# [PROBLEM DETAILS]
State how many lines in the listing below include the word "scene". Give nothing but the number.

Start of SUPPLIED RECORDS

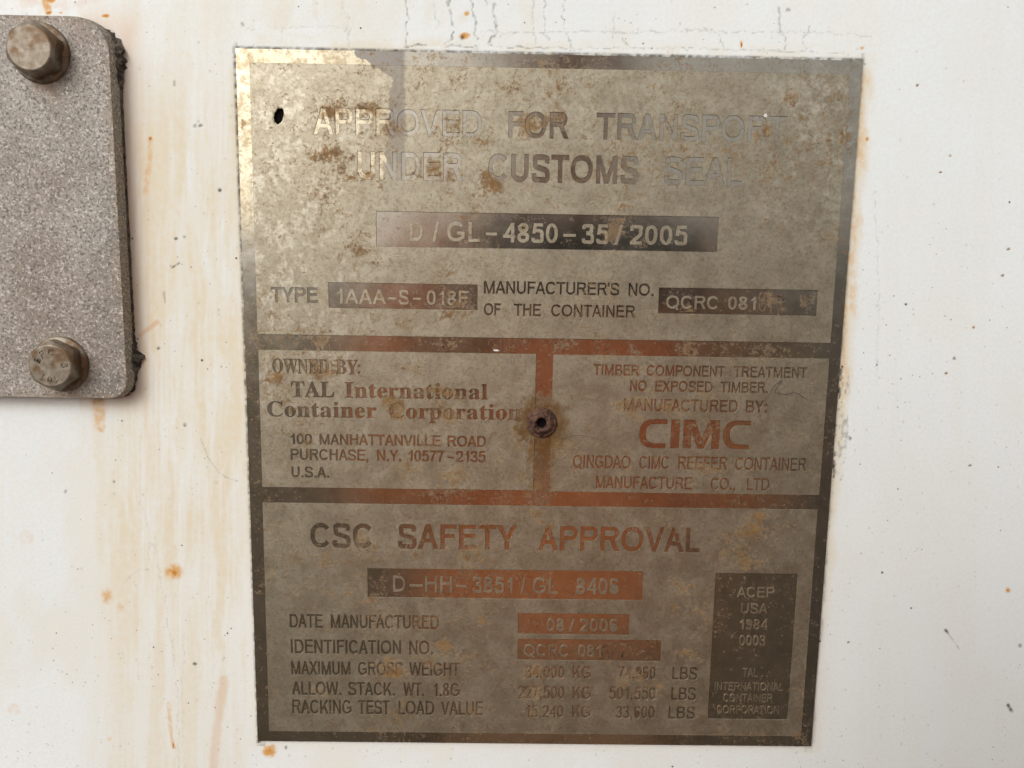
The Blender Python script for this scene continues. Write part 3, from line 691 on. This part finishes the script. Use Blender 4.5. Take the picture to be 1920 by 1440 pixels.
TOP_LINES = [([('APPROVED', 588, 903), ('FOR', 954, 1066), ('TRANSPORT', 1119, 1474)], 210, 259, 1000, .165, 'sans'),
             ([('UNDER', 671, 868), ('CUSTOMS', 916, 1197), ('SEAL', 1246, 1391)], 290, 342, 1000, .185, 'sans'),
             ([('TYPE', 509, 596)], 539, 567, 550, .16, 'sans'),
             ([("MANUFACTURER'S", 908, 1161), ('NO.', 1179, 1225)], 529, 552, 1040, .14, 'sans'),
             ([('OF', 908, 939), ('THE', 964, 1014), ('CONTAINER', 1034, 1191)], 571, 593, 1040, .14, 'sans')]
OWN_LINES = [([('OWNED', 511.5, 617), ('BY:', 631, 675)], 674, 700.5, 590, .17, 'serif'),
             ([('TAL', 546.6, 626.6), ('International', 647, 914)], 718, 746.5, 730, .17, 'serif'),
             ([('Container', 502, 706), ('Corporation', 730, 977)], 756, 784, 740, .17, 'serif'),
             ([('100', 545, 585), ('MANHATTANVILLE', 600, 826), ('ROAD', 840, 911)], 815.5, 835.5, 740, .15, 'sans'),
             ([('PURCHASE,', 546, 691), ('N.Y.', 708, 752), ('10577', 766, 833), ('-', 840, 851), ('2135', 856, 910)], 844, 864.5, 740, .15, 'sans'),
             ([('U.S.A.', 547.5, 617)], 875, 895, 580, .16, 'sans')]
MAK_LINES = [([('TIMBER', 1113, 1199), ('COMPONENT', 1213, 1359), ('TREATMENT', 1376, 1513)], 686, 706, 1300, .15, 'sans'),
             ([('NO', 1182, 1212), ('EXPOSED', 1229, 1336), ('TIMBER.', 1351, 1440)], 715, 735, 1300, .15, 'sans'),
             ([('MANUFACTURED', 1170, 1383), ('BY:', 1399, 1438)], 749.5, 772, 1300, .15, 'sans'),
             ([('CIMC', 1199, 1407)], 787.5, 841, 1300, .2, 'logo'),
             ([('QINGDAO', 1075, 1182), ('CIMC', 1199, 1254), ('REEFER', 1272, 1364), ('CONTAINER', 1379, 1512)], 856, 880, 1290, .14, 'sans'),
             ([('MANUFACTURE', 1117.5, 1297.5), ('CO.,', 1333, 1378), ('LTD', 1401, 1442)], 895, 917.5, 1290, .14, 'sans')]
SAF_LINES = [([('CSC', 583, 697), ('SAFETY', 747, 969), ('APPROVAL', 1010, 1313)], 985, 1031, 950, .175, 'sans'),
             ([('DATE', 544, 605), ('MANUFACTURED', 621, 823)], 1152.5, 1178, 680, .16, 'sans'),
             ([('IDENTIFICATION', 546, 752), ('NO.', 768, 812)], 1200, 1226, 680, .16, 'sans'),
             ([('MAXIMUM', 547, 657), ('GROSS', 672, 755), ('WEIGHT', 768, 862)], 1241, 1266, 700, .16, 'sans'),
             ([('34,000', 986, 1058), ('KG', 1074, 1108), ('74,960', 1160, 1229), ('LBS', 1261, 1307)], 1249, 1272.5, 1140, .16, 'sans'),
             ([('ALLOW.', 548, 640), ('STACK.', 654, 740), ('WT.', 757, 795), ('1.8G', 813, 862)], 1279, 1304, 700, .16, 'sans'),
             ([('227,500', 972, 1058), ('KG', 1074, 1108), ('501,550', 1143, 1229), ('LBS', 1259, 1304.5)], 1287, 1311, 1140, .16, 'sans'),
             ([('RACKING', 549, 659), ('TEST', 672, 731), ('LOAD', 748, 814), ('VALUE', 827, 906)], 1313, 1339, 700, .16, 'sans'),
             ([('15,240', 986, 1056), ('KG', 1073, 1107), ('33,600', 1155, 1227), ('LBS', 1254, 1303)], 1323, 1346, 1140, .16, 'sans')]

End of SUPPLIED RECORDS
Start of SUPPLIED RECORDS

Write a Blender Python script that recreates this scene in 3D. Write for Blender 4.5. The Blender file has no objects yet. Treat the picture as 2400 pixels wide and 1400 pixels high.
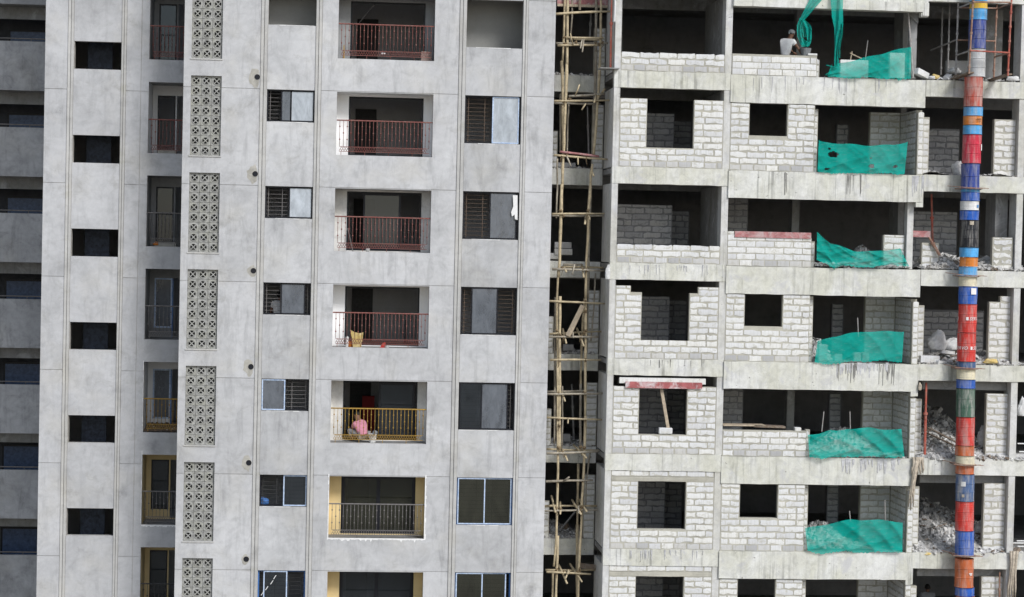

End of SUPPLIED RECORDS
Start of SUPPLIED RECORDS

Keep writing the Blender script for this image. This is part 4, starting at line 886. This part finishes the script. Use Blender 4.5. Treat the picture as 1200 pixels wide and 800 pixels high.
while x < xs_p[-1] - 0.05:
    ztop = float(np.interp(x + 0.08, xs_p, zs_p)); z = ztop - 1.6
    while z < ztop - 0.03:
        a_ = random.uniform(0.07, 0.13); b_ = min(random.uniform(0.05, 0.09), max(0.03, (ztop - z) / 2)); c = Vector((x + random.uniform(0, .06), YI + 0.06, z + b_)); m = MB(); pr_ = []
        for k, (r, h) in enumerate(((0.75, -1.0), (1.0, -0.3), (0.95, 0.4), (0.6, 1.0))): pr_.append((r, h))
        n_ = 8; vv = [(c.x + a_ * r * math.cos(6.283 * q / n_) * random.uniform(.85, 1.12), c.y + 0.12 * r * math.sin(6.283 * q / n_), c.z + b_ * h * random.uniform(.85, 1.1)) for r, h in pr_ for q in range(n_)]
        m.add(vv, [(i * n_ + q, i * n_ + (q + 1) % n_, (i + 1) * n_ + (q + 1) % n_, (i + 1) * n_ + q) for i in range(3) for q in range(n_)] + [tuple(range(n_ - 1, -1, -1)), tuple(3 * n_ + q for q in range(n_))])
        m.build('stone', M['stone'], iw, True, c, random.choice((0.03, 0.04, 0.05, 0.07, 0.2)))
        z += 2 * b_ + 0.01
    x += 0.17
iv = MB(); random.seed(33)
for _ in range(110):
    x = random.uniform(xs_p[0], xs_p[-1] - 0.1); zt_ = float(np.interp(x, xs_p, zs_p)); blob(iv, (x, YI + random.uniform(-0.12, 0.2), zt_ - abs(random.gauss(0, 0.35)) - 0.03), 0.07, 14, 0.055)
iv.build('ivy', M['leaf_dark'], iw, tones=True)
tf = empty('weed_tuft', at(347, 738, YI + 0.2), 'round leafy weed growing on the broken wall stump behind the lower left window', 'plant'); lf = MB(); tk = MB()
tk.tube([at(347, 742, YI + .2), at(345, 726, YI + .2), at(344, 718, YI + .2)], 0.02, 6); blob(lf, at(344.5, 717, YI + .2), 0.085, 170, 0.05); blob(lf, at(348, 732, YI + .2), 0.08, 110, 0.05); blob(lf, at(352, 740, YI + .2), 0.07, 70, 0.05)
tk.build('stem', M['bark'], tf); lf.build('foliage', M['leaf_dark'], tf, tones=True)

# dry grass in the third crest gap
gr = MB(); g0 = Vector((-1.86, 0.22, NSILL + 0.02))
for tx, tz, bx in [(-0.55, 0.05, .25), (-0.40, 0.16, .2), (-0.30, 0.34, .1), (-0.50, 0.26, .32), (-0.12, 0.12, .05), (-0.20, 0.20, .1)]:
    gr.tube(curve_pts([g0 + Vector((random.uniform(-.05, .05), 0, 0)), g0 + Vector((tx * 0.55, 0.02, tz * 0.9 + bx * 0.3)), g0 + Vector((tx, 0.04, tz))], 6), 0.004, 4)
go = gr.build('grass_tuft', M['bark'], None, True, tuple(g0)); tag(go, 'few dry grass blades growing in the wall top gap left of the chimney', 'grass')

End of SUPPLIED RECORDS

# [TASK RESULT]
2